Thursday, November 23, 2006
A Thanksgiving memory. Twenty years ago the woman, who would become my wife, and I shared our first Thanksgiving together. For the previous 33 years I had always had dinner with my family but that year they had all decided to go to Hawaii and have a family dinner with my younger brother who had moved there the year before. It would be the first Thanksgiving that I would not have dinner with my family and the first Thanksgiving that would require me to prepare my own if I wanted one. That Summer I met a woman in the neighborhood and we became a couple. Together that year we prepared a dinner for the two of us and began a long tradition that continues to this day. The pies came out of the oven awhile ago, the turkey went in and I'm taking a break before I start working on the rest of dinner. The largest tasks are completed and a little of my anxiety has lifted. I do miss the time when my Mother took care of everthing and all I had to do was sit down and eat and take a long nap afterwards but at some point in our lives we become the grownups and pick up the tasks of our parents. My Mom now gets to sit down to the table I've prepared along with my wife and our sons and she can just eat and nap afterwards. Traditions are work, but worth the effort. Happy Thanksgiving everyone.
Monday, November 20, 2006
Lone Fir Crypt. I photograph this part of the McClay crypt frequently. This is a print from a negative where a lot of things went wrong, over exposure, over development, wrong lens shade for the lens. Yet with all the mistakes the end result is an image much different then if everything had worked. The overexposure eliminates all the textural detail from the stone face of the crypt, but allows the illumination of the interior of the crypt seem to glow and the gate is in sharp focus making it stand out against the surreal exterior. Sometimes bad negatives can produce interesting images.
Friday, November 17, 2006
The Omega D-2. This is my set up for printing. A wonderful old Omega D-2 with the condenser head as well as the Omegalite 'cold light' head. Every weekend or any other day I'm not at work I rise early and descend in to my basement darkroom where I spend the morning and sometimes the entire day working on one selected negative trying to make a perfect print. The digital scans of the images really do not do justice to a well made print. Something you can hold in your hand or hang on a wall. Something you had to spend much time in the acquisition of skill even to bring it in to being. A print if properly made and taken care of will be around long after the person who brought it in to being is gone. A moment of time preserved. A fossil. Evidence of a vision.

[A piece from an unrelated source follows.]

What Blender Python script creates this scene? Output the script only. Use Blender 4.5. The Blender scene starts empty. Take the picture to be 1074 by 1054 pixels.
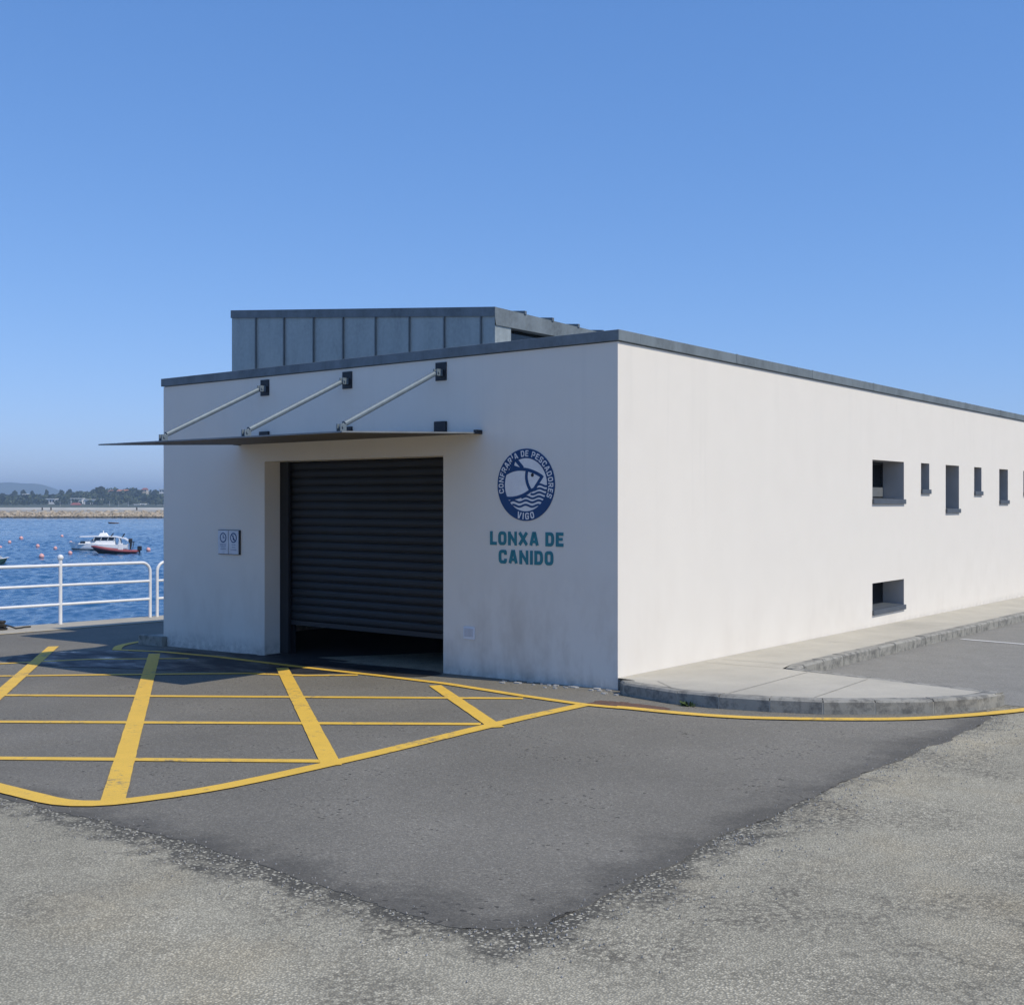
import bpy, bmesh, math, random
from mathutils import Vector, Matrix, noise
random.seed(7)
S = bpy.context.scene
COL = S.collection
R_ = math.radians

# ------------------------------------------------------------------ camera frame
FPX, CX, HY = 1229.7, 537.0, 527.0
YAW = R_(38.2093)
CAM = Vector((5.982, -9.193, 1.75))
FW = Vector((-math.sin(YAW), math.cos(YAW), 0)); RT = Vector((math.cos(YAW), math.sin(YAW), 0))
SEA = -3.0
def far(px, depth, z=0.0):
    """a point of the distant shore: bearing (as pixel column), metres from the viewpoint, height"""
    p = CAM + FW * depth + RT * ((px - CX) / FPX * depth)
    return Vector((p.x, p.y, z))
def hz(py, depth): return CAM.z - (py - HY) / FPX * depth
def g(x, y):
    return .0165 * max(-14, min(8, x)) - .0115 * max(-12, min(16, y))

# ------------------------------------------------------------------ helpers
def tag(o, label=None, cat=None, group=None, kind=None):
    if label: o['label'] = label
    if cat: o['category'] = cat
    if group: o['group'] = group
    if kind: o['kind'] = kind
    return o
def empty(name, loc=(0, 0, 0), rz=0):
    o = bpy.data.objects.new(name, None); COL.objects.link(o)
    o.location = loc; o.rotation_euler.z = rz; o.empty_display_size = .2
    return o
class MB:
    def __init__(s): s.v = []; s.f = []; s.m = []; s.sm = []
    def add(s, vs, fs, mi=0, smooth=False):
        b = len(s.v); s.v += [tuple(v) for v in vs]
        for f in fs:
            s.f.append([i + b for i in f]); s.m.append(mi); s.sm.append(smooth)
    def quad(s, a, b, c, d, mi=0): s.add([a, b, c, d], [(0, 1, 2, 3)], mi)
    def box(s, a, b, mi=0):
        x0, y0, z0 = a; x1, y1, z1 = b
        s.add([(x0,y0,z0),(x1,y0,z0),(x1,y1,z0),(x0,y1,z0),(x0,y0,z1),(x1,y0,z1),(x1,y1,z1),(x0,y1,z1)],
              [(0,3,2,1),(4,5,6,7),(0,1,5,4),(1,2,6,5),(2,3,7,6),(3,0,4,7)], mi)
    def prism(s, poly, z0, z1, mi=0, top=None):
        """poly: list of (x,y); z0/z1 numbers or functions"""
        n = len(poly)
        fz0 = z0 if callable(z0) else (lambda x, y: z0)
        fz1 = z1 if callable(z1) else (lambda x, y: z1)
        vs = [(x, y, fz0(x, y)) for x, y in poly] + [(x, y, fz1(x, y)) for x, y in poly]
        s.add(vs, [tuple(range(n))[::-1], tuple(range(n, 2 * n))] + [(i, (i+1) % n, n + (i+1) % n, n + i) for i in range(n)], mi)
    def tube(s, pts, r, n=10, mi=0, caps=True, smooth=True):
        pts = [Vector(p) for p in pts]; rings = []; prev = None
        for i, p in enumerate(pts):
            d = ((pts[i+1] if i + 1 < len(pts) else p) - (pts[i-1] if i else p)).normalized()
            if prev is None:
                u = d.orthogonal().normalized()
            else:
                u = (prev - d * prev.dot(d)).normalized()
            prev = u; w = d.cross(u)
            rr = r[i] if isinstance(r, (list, tuple)) else r
            rings.append([p + (u * math.cos(t) + w * math.sin(t)) * rr for t in [2 * math.pi * k / n for k in range(n)]])
        vs = [v for q in rings for v in q]; fs = []
        for i in range(len(pts) - 1):
            for k in range(n):
                fs.append((i*n + k, i*n + (k+1) % n, (i+1)*n + (k+1) % n, (i+1)*n + k))
        s.add(vs, fs, mi, smooth)
        if caps:
            s.add(rings[0], [tuple(range(n))[::-1]], mi); s.add(rings[-1], [tuple(range(n))], mi)
    def ball(s, c, r, n=12, m=8, mi=0, sz=1.0):
        c = Vector(c); vs = [c + Vector((0, 0, r * sz))]; fs = []
        for j in range(1, m):
            a = math.pi * j / m
            for k in range(n):
                t = 2 * math.pi * k / n
                vs.append(c + Vector((r*math.sin(a)*math.cos(t), r*math.sin(a)*math.sin(t), r*sz*math.cos(a))))
        vs.append(c - Vector((0, 0, r * sz)))
        for k in range(n): fs.append((0, 1 + k, 1 + (k+1) % n))
        for j in range(m - 2):
            for k in range(n):
                fs.append((1 + j*n + k, 1 + (j+1)*n + k, 1 + (j+1)*n + (k+1) % n, 1 + j*n + (k+1) % n))
        L = len(vs) - 1
        for k in range(n): fs.append((L, 1 + (m-2)*n + (k+1) % n, 1 + (m-2)*n + k))
        s.add(vs, fs, mi, True)
    def build(s, name, mats, parent=None, bevel=0, loc=None):
        me = bpy.data.meshes.new(name); me.from_pydata(s.v, [], s.f)
        mats = mats if isinstance(mats, (list, tuple)) else [mats]
        for m in mats: me.materials.append(m)
        me.polygons.foreach_set('material_index', s.m); me.polygons.foreach_set('use_smooth', s.sm)
        me.update()
        o = bpy.data.objects.new(name, me); COL.objects.link(o)
        if parent: o.parent = parent
        if loc: o.location = loc
        if bevel:
            b = o.modifiers.new('bevel', 'BEVEL'); b.width = bevel; b.segments = 2; b.limit_method = 'ANGLE'; b.angle_limit = R_(40)
        return o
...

Tuesday, November 07, 2006
Scan of orginal print made in 1972. This print was cropped on the sides and top. I like the uncopped print much better done on a higher quality fb matt paper. The uncropped image takes advantage of more of the reflection in the window with the street lamp and buildings across the street. More of the environment. Looking at the print from 1972 and the one I made this weekend also demonstrates how much better I am now at printing.
Sunday, November 05, 2006
Saturday, November 04, 2006
Why do I photograph? At a formative time in my life I became connected to photography. I was drawn to it and practiced it for many years and became by association 'a photographer' within a small and limited community made up of my family, my high school and my friends. I embraced this identity because it was so much better then any other label that I was associated with at the time like shy, awkward, etc. etc. etc. Why I didn't become a photographer is so much water under the bridge now that to dwell on it is to tap in to unpleasant feelings of regret, and self-contempt so I try not to go there. When I quit practicing photography in 1977 I had accomplished little, a box of photos, unprinted negatives, rolls of undeveloped film, in other words not much to put on a resume or to fill a portfolio. I could never let go of my camera though and in the years that followed I had sporadic bursts of creative energy that as time went on became further and further apart. As I approached 50 I had a desire to finish what I started and bring it to some conclusion that I could live with. I wanted to put together a portfolio of work that demonstrated to myself and to anyone who cared to look that I am a photographer.